Dylan Larkin has given the Red Wings a fourth approved destination. TSN reported this week that Detroit’s captain has added the Dallas Stars to the no-trade list he first submitted in June, joining Florida, Minnesota and Vegas. A week ago, Minnesota looked like the only club still actively pushing for him. Dallas gives Steve Yzerman a second real conversation and, so far, a second dead end.
The two sides have talked, but the exploratory stage went nowhere fast. Detroit asked for Wyatt Johnston as the centerpiece coming back, and Dallas said no. Neither the ask nor the refusal is a shock: Johnston is seven years younger than Larkin, is coming off a 45-goal, 86-point season, and has not missed a game in four NHL seasons, all at an $8.4 million cap hit that nearly matches Larkin’s $8.7 million. Dallas countered by offering Jason Robertson, and Yzerman passed, wary that Robertson, who filed for salary arbitration this summer, would carry no guarantee of signing long term in Detroit.
The money is the whole problem. Dallas has about $10.6 million in cap space, per PuckPedia, but nearly all of it is spoken for by Robertson, whose arbitration hearing is set for July 25. Until that number lands, the Stars cannot seriously absorb Larkin’s five remaining years at $8.7 million, and Detroit has shown no interest in lowering its asking price to solve someone else’s cap crunch.
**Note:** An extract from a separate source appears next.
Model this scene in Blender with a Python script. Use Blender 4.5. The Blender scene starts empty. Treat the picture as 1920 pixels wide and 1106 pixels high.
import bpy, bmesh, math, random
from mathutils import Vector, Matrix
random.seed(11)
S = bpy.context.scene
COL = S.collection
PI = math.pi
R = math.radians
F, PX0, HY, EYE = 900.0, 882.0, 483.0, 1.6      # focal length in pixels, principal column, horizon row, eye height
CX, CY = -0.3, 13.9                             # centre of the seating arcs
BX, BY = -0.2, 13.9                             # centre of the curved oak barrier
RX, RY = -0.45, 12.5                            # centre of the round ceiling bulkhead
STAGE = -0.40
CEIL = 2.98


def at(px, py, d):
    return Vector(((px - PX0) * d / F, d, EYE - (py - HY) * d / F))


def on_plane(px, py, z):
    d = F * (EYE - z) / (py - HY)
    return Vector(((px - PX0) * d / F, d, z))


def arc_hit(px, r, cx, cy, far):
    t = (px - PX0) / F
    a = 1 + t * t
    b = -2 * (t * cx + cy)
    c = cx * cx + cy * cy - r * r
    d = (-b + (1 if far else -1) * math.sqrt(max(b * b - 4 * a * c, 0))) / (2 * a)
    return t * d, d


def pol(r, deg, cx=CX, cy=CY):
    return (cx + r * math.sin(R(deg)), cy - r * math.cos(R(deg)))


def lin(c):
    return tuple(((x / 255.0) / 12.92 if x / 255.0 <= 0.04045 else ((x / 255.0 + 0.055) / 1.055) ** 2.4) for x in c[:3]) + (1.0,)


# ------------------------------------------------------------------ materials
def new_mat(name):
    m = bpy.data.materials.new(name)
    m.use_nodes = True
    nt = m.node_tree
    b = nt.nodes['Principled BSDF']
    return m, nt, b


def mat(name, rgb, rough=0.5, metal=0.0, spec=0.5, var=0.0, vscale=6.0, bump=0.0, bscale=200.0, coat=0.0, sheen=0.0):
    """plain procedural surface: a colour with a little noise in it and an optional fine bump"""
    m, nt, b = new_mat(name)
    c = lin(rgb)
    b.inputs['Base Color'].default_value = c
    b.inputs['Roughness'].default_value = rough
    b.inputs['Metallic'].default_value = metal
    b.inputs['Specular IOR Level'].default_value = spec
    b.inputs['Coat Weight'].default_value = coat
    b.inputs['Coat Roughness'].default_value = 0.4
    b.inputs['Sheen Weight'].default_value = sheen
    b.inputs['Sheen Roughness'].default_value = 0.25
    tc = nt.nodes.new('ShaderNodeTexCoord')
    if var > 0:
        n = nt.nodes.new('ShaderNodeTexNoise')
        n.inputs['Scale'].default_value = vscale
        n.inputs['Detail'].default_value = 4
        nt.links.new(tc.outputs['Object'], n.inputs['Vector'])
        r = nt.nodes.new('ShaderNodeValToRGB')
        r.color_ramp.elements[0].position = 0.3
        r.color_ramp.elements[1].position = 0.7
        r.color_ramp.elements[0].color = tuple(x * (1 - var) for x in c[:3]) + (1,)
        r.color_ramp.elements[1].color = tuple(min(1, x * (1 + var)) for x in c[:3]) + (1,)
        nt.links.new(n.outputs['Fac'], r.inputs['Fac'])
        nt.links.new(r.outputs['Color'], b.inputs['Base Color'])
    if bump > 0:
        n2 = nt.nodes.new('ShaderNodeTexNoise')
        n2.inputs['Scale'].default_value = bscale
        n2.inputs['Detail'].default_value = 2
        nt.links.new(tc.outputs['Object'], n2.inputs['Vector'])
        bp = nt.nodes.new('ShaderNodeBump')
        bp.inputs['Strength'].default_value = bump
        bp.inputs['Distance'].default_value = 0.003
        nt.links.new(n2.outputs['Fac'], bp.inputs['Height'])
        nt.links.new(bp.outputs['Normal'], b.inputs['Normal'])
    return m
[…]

The July 25 hearing effectively becomes the deadline: a Larkin-to-Dallas deal either takes shape before Robertson’s case is decided, or it likely waits.
For a rebuild that has spent two years preaching patience, holding the line here fits how Yzerman has operated. He is not going to move a franchise center for less than he thinks it is worth, and rosters are close enough to set that Larkin opening the season in Detroit is a real outcome rather than a negotiating bluff. The captain has made his preferences clear; the general manager has made his price clear. Neither has blinked.
For fantasy managers, Larkin’s outlook barely moves with the trade talk. Wherever he plays, he is a first-line center on the top power-play unit, and none of the destinations on his list would push him down a depth chart; a move to Dallas, Vegas or Florida might even upgrade his supporting cast. The name to watch is Johnston, whose keeper value only climbs the longer Dallas refuses to part with him, because a 45-goal season at 22 is exactly the kind of asset that anchors a dynasty roster. Robertson’s arbitration is the one to track: his new cap number will decide whether Dallas can add at all before the season.